:: Short task ::
Write out exactly the lines from the start of the entries through the one that contains "mc = thing('measuring_cup', 'small", including both.

:: Dataset records ::
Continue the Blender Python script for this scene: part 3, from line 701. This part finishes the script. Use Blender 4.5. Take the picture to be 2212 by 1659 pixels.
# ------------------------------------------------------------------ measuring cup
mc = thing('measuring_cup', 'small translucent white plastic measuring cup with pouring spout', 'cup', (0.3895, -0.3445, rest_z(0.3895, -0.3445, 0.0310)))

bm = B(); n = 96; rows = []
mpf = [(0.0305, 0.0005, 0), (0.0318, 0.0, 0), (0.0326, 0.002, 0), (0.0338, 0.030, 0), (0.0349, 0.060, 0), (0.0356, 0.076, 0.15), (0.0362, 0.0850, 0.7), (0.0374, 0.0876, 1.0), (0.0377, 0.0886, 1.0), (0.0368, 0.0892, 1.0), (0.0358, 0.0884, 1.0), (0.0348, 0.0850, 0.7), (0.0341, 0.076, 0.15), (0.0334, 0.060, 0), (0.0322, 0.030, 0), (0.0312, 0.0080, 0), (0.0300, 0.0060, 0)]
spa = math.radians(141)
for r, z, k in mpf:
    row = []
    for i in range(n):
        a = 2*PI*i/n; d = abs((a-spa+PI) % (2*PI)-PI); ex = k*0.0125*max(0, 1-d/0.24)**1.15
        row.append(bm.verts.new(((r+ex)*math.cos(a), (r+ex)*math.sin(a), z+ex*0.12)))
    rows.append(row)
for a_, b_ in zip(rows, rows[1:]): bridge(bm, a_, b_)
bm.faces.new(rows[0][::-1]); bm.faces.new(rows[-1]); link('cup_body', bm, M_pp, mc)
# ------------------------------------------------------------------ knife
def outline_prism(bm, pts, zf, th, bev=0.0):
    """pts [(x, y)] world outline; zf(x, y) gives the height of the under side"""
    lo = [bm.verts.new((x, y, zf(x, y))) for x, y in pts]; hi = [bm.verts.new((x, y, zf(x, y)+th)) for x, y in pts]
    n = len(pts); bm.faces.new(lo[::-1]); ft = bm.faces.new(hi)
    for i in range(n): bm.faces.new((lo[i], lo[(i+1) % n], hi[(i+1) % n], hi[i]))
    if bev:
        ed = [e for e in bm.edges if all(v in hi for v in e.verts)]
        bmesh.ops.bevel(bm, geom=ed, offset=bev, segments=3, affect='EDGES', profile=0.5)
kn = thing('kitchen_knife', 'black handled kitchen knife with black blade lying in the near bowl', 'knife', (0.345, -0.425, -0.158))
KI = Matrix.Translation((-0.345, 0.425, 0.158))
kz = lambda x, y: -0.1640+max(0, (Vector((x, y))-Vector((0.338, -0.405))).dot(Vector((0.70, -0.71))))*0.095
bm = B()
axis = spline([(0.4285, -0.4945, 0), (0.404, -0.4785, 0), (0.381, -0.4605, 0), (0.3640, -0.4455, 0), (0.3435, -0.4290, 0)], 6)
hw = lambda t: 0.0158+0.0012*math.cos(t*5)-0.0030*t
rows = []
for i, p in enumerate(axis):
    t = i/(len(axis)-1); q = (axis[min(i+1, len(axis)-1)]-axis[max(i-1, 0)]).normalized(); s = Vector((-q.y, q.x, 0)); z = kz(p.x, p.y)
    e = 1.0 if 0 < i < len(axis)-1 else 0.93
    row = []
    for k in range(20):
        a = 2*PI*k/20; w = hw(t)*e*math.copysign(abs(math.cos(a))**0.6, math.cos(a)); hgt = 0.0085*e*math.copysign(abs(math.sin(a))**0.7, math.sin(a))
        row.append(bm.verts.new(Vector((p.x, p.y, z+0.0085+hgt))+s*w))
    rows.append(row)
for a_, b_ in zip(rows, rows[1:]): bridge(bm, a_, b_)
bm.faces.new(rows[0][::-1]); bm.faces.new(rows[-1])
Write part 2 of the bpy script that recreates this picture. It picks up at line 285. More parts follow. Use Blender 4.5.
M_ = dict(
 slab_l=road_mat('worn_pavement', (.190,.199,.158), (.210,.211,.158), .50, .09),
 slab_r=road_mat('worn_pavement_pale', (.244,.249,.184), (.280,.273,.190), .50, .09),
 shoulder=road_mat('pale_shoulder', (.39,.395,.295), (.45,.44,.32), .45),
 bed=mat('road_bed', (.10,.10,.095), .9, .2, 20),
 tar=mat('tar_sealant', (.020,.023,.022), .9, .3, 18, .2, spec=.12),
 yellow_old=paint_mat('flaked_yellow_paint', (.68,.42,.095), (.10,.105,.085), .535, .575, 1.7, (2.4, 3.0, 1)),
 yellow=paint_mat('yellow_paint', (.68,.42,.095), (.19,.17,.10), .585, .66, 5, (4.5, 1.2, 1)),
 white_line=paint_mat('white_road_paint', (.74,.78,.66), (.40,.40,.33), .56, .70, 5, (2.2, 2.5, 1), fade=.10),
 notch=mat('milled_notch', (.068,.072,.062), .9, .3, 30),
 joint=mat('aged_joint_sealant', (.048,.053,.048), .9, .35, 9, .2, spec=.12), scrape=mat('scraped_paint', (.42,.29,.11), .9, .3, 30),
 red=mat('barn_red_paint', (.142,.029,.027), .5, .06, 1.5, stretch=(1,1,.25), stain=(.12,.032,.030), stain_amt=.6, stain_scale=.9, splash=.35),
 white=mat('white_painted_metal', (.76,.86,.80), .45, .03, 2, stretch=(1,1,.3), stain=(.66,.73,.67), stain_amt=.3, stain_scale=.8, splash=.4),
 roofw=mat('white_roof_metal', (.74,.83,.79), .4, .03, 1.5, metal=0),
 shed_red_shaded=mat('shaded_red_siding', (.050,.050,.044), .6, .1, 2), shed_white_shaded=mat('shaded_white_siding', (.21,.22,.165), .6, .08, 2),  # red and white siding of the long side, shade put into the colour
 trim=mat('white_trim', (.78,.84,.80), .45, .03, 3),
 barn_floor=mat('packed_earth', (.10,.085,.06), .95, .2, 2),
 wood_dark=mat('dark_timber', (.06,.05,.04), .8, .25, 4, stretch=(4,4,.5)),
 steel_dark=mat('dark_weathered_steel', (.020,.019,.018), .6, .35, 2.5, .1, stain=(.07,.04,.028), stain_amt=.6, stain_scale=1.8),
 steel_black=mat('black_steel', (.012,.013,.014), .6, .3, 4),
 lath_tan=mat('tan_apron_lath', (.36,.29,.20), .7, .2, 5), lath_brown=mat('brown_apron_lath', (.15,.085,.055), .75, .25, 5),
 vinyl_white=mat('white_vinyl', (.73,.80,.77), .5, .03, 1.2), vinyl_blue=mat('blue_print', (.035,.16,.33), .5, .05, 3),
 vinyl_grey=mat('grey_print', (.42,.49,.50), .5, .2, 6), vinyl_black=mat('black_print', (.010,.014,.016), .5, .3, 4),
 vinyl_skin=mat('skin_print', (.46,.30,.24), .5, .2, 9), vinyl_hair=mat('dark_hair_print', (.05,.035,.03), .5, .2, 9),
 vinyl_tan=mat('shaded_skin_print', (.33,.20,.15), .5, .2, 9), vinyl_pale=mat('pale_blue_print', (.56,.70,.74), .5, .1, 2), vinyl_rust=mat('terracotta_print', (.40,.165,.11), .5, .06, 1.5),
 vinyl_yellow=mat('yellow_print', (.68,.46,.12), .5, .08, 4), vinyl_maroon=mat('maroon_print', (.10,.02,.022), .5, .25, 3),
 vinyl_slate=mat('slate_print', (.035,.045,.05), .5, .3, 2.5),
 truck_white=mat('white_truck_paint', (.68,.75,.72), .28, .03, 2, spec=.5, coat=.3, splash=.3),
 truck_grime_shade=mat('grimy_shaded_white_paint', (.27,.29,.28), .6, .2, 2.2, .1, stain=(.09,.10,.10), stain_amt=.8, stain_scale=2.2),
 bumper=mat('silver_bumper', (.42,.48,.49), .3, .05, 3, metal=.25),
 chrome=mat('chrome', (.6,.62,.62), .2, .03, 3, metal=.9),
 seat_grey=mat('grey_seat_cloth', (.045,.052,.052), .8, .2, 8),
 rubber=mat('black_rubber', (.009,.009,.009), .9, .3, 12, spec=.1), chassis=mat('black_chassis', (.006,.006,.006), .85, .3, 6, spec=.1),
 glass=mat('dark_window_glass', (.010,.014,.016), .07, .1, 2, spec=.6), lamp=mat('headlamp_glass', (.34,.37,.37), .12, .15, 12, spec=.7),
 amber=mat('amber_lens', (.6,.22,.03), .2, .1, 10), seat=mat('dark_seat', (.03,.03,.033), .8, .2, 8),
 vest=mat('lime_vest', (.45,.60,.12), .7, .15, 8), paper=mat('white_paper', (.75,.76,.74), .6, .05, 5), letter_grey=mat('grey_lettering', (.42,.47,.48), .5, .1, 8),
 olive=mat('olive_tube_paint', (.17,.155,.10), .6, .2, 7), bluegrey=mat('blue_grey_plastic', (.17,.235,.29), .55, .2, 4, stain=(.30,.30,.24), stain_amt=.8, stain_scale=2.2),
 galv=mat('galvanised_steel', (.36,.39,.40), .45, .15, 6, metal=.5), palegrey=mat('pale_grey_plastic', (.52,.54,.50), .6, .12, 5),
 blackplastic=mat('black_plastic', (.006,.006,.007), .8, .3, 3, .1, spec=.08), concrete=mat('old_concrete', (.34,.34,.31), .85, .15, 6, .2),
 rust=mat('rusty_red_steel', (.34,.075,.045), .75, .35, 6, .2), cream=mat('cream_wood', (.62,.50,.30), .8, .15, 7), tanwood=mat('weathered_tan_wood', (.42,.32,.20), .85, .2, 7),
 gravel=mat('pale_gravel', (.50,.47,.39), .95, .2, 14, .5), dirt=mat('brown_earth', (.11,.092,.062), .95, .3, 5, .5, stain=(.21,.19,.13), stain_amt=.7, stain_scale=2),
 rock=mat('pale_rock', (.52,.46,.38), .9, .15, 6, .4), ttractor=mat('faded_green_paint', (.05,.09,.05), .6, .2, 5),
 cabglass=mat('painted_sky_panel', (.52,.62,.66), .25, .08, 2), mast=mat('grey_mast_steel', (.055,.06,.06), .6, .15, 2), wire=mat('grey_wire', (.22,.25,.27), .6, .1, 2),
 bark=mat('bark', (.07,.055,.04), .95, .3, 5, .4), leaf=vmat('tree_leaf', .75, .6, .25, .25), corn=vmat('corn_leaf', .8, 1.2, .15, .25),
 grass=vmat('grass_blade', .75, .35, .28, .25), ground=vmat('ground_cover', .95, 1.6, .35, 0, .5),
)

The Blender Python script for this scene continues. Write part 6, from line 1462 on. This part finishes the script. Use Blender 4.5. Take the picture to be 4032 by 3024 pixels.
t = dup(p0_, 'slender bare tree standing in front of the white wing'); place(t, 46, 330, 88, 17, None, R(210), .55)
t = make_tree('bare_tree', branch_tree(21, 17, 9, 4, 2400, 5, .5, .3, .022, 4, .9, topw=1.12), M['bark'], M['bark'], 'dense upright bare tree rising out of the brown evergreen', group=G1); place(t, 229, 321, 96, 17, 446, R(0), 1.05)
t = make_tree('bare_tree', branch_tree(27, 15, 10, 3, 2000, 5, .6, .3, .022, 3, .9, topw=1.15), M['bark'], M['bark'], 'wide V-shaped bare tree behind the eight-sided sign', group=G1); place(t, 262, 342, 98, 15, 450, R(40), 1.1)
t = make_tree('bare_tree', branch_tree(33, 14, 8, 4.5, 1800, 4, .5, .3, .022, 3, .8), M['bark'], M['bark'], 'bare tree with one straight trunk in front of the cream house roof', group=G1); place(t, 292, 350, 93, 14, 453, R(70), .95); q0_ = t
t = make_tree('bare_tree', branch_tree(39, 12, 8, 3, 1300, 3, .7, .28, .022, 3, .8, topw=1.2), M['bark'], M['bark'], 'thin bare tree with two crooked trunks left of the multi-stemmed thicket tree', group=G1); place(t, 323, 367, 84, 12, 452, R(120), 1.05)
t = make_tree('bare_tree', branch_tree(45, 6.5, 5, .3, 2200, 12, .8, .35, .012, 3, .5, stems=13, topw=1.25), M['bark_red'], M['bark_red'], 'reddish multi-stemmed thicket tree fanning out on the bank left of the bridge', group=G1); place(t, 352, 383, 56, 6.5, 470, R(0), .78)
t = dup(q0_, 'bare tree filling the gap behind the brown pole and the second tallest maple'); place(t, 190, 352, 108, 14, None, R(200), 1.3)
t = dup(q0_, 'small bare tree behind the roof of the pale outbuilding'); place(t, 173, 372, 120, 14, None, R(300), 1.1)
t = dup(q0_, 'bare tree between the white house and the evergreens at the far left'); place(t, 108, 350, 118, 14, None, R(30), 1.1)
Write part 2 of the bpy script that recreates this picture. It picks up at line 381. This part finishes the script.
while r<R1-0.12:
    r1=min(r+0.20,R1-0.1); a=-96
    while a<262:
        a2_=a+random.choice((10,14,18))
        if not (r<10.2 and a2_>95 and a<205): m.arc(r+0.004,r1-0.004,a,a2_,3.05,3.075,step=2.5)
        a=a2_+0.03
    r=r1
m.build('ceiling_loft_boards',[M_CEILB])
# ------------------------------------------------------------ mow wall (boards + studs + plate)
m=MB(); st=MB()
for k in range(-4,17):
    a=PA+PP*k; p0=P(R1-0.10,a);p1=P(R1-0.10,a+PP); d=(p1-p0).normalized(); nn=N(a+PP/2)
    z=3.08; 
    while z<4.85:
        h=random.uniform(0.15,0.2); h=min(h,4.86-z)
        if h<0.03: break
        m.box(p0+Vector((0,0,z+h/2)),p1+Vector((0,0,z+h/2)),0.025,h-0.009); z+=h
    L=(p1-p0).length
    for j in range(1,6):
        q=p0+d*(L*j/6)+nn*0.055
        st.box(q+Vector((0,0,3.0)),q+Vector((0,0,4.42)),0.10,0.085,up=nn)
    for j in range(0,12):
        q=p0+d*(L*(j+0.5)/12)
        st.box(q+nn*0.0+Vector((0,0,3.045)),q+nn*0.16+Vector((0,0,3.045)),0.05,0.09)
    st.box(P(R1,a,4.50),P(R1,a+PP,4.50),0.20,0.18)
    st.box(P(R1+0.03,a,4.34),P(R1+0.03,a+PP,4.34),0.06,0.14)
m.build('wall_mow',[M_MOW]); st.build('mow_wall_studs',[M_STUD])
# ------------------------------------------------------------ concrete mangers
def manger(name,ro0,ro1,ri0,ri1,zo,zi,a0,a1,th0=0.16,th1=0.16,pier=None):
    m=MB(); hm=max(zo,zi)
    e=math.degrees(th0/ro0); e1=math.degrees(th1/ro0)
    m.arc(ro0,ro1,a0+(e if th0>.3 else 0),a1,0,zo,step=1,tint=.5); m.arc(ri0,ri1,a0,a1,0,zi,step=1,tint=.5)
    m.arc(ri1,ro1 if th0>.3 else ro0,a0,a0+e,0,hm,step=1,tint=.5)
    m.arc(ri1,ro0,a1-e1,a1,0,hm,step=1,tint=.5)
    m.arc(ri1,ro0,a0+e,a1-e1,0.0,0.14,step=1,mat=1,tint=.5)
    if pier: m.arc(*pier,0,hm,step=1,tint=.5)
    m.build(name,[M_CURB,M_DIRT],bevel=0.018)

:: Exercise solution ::
Continue the Blender Python script for this scene: part 3, from line 701. This part finishes the script. Use Blender 4.5. Take the picture to be 2212 by 1659 pixels.
# ------------------------------------------------------------------ measuring cup
mc = thing('measuring_cup', 'small translucent white plastic measuring cup with pouring spout', 'cup', (0.3895, -0.3445, rest_z(0.3895, -0.3445, 0.0310)))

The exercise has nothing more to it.